Pyramids of the Orient

Before I returned to Vancouver, my last expedition in China was to Yinchuan. I was accompanied by a Finn. The capital of the Ningxia Hui Autonomous Region was previously the capital of the Western Xia empire, before it was wiped off the face of the Earth by Genghis Khan and his troops. Little is known about this dynasty which ruled the area for two hundred years. All that remains of the Western Xia empire are 250 imperial tombs scattered about the outskirts of Yinchuan.

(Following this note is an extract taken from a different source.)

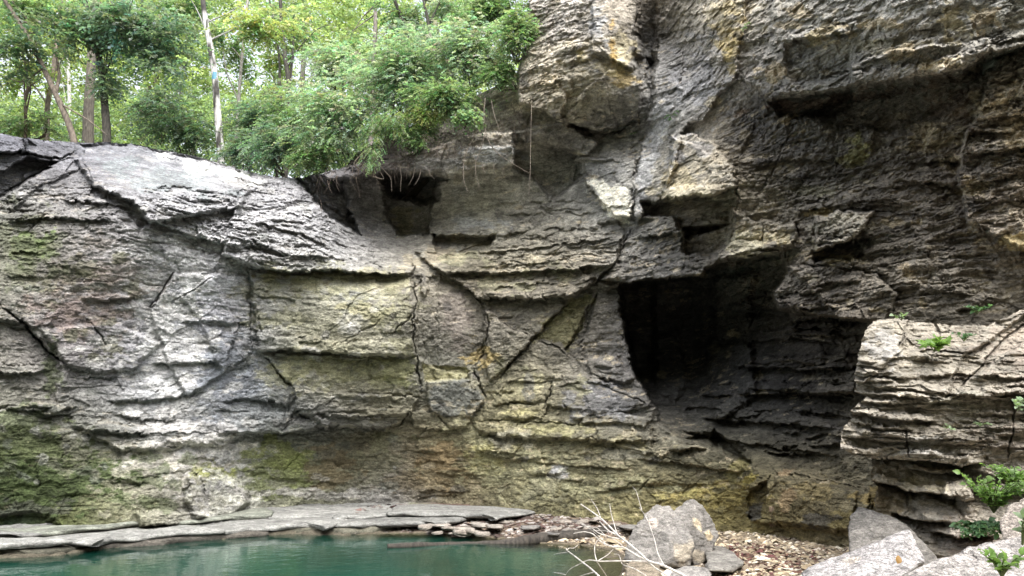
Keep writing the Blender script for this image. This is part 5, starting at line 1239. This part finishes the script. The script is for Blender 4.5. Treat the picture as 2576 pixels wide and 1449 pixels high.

We were among a handful of visitors to the lightly trafficked mausoleums. We walked past the watchtowers, around a sacrificial altar, and towards the tombs. The land was quite barren near the two large mounds in front of us. Birds had made their residences in the royal tombs, which were in various states of decay. Chinese archaeologists had sprayed the tombs with a special chemical to minimize the damage caused to the mud and bricks structures by wind and rain. A large air base is located near the remains, so military aircraft of the People's Liberation Army Air Force continually whizzed by overhead as we explored the tumuli.

All photos: Jani Ruupanen


On the pedestal these words appear:
"My name is Ozymandias, king of kings.
Look on my works, ye Mighty, and despair!"
Nothing beside remains. Round the decay
Of that colossal wreck, boundless and bare
The lone and level sands stretch far away.